Como digo, la mala fe que implica esta práctica busca llegar a un público LGBTI+ con dinero en el bolsillo y ávido de verse representado en las ficciones que ama y/o conoce. El problema es que pretende hacerlo lo más rápido posible y por la vía fácil, lo que da lugar en muchos casos a estereotipos sin alma, únicamente sustentados por los lugares comunes de la expresión de género. La fantástica Rachel Vega reflexiona aquí sobre esta última cuestión.

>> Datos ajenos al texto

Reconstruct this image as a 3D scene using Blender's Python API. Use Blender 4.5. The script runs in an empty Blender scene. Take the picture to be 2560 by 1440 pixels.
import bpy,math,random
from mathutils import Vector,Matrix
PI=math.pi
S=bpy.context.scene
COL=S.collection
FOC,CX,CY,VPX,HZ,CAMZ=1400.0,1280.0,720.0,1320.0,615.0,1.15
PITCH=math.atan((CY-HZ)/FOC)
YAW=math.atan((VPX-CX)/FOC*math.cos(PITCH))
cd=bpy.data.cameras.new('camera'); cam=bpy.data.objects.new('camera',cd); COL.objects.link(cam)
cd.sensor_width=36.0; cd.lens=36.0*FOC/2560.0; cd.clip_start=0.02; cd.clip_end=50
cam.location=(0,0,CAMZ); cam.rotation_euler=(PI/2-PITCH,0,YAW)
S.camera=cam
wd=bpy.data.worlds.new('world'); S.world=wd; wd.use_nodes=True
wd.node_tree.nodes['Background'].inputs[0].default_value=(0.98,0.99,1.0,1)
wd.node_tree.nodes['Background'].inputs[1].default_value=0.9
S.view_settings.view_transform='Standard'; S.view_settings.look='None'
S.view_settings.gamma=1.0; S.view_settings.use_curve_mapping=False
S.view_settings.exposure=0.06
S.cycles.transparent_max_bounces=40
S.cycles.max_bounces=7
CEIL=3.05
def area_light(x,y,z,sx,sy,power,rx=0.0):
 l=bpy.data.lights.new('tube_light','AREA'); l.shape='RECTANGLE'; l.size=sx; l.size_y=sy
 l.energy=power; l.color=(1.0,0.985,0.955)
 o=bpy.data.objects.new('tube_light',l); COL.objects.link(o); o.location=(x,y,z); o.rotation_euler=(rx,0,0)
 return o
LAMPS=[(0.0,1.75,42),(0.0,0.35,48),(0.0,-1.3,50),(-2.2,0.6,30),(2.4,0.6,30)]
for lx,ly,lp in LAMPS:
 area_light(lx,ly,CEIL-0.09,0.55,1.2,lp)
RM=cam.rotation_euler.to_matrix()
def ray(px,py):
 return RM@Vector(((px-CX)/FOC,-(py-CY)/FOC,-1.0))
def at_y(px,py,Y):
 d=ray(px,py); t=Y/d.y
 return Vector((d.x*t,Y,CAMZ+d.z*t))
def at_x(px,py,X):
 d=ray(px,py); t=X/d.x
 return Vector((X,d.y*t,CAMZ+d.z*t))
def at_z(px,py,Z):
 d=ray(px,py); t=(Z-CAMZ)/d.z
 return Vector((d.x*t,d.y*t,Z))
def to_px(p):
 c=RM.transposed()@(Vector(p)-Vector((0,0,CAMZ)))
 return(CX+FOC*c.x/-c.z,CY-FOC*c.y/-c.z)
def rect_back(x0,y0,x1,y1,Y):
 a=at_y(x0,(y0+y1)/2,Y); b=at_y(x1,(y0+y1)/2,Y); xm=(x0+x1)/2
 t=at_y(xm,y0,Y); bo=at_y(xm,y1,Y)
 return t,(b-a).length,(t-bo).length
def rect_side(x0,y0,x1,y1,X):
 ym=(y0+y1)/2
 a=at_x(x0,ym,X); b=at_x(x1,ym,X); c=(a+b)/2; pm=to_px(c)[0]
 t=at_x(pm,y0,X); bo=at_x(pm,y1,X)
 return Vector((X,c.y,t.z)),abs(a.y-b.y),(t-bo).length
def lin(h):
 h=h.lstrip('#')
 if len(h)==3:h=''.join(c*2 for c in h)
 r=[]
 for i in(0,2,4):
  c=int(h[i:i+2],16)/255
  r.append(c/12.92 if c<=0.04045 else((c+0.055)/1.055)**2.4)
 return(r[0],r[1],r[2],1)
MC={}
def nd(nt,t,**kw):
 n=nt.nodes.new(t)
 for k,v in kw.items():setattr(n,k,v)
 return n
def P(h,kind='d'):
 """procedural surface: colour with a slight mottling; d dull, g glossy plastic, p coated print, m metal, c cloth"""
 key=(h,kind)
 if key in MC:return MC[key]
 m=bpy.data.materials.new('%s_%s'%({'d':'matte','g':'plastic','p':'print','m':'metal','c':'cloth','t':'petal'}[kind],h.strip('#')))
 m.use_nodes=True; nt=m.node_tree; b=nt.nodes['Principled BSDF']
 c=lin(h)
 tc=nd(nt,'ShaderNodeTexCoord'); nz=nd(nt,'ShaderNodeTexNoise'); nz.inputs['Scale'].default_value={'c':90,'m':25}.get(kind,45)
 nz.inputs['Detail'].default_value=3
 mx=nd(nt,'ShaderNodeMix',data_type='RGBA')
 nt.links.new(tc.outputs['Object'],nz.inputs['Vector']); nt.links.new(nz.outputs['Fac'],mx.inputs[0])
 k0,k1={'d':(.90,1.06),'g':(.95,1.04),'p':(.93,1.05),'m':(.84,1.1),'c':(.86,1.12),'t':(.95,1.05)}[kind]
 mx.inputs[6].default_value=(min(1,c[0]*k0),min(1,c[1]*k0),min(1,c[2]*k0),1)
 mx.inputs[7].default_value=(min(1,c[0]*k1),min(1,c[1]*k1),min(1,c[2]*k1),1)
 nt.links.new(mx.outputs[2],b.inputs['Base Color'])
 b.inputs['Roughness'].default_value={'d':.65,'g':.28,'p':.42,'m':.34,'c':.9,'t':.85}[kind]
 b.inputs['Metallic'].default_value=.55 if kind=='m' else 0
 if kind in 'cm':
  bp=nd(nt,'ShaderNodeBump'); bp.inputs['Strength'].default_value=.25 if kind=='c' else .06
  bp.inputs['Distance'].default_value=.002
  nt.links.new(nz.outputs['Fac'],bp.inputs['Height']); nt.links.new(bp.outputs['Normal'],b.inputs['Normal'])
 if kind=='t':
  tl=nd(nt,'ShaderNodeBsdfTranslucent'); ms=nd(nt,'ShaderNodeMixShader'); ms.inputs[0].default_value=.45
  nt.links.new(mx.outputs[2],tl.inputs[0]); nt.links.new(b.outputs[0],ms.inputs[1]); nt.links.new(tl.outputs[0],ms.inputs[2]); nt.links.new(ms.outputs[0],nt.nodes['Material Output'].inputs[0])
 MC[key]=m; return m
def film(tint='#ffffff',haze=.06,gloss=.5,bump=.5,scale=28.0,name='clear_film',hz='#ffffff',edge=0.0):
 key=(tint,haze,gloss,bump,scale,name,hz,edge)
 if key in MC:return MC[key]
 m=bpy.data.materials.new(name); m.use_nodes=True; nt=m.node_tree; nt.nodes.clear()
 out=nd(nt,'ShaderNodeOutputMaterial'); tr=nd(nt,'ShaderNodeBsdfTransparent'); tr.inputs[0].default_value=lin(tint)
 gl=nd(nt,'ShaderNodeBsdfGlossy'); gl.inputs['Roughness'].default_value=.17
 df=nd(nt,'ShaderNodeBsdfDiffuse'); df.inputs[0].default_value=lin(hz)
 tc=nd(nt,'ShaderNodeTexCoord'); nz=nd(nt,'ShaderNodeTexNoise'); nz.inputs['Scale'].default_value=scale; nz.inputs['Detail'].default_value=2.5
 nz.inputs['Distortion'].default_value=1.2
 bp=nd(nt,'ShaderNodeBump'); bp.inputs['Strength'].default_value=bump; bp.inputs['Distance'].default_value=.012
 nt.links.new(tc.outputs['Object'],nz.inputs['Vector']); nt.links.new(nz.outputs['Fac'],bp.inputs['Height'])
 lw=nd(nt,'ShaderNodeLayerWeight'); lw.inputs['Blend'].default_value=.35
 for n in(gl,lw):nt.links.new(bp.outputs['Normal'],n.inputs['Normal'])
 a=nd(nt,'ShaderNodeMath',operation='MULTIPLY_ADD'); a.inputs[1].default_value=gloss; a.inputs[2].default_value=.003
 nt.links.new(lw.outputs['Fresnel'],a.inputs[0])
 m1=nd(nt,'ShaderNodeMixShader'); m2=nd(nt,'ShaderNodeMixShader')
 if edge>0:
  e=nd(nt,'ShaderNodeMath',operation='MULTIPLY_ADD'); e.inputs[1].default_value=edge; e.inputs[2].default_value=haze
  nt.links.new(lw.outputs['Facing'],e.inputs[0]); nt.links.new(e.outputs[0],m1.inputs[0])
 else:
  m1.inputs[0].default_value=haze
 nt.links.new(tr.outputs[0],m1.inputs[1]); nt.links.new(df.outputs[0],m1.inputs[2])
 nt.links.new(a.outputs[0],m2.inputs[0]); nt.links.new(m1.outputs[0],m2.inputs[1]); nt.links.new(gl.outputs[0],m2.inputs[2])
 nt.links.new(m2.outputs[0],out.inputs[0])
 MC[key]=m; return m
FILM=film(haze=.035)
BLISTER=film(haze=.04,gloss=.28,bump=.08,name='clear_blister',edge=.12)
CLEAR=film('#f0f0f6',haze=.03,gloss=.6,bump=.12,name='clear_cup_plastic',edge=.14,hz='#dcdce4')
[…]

Por tanto, si aceptamos que las obras (pelis, libros, videojuegos, música, etc.) producidas por la cultura mainstream se rigen por una cisheteronormatividad insultante que fagocita la diferencia y la diversidad afectiva sin pestañear, la pregunta que planteo entonces es:
¿Qué posición ética (y política, porque todo pensamiento es político) debo asumir como persona LGTBI+ cuando consumo diariamente productos culturales que han sido creados en el seno de ese marco normativo?
¿Puedo resolver de alguna manera la contradicción que supone ir al cine a ver Wonder Woman? ¿Es posible acaso situarse en una posición intermedia, entre mi legítimo deseo de visibilidad y mi negativa a seguir alimentando el desalentador bucle de lo mismo?

Decía Georges Bataille que la filosofía es siempre una casa en construcción, razón por la que casi siempre suelo acabar —y comenzar— con más preguntas que respuestas. Pido disculpas.
No obstante, una posibilidad podría pasar por desligar —o al menos distanciar, dado que esto es ya una opción personal— mi deseo de reconocimiento del verbo “consumir”, auténtico motor de la cultura mainstream. Porque “consumir” significa en definitiva destruir, extinguir, acepciones que, sin duda, son aplicables al queerbaiting.

Las representaciones de personas LGBTI+ que se nos ofrecen a través de prácticas como esta consumen precisamente aquello que pretenden representar, haciéndonos además cómplices en el proceso —a ser posible, sin que seamos conscientes—.
Tal vez tengáis razón vosotrxs, amigxs. Quizás no fui justx en mi anterior artículo y quizás no lo esté siendo ahora —como tampoco soy neutrx, ni siquiera “neutro” es neutro en la lengua en la que escribo—. Pero no puedo serlo porque mi corazón no deja de repetirme en su latir que nada ha venido a este mundo para ser representación de otra cosa.
Todas las “representaciones” comparten un mismo estatus ontológico —perdón por la palabreja de filósofx—, pero no todas son iguales. Y es que toda representación es ya algo en sí misma, y siempre esconde una intención (política, religiosa, ética, social, económica…), de ahí la necesidad de examinar con lupa aquellas que se nos ofrecen revestidas de un (supuesto) deseo de abrazar la diferencia.
En Cartas a un joven poeta, Rilke le confesaba a su ferviente admirador que sólo el amor puede captar, guardar y ser justo con una obra de arte, porque “lo que ocurre” en ella es siempre inexpresable. En este sentido, pienso también que el amor es lo único que puede impulsar una verdadera visibilidad y un auténtico reconocimiento de las personas LGBTI+.
Estoy segurx, amigxs, de que todxs conocéis a creadorxs hermosxs —pertenezcan o no al colectivo— y si no, curiosead por las redes, por pequeñas librerías, por festivales de cine, de música, por donde os dé la gana. Y cuando lxs encontréis, os invito a que compréis sus obras. Comprobaréis que en sus bellas, valientes y originales creaciones nada se extingue, nada se consume: en ellas, el reconocimiento y la visibilidad, que anhelamos y necesitamos, se celebran sin descanso con una única intención: amar más y mejor.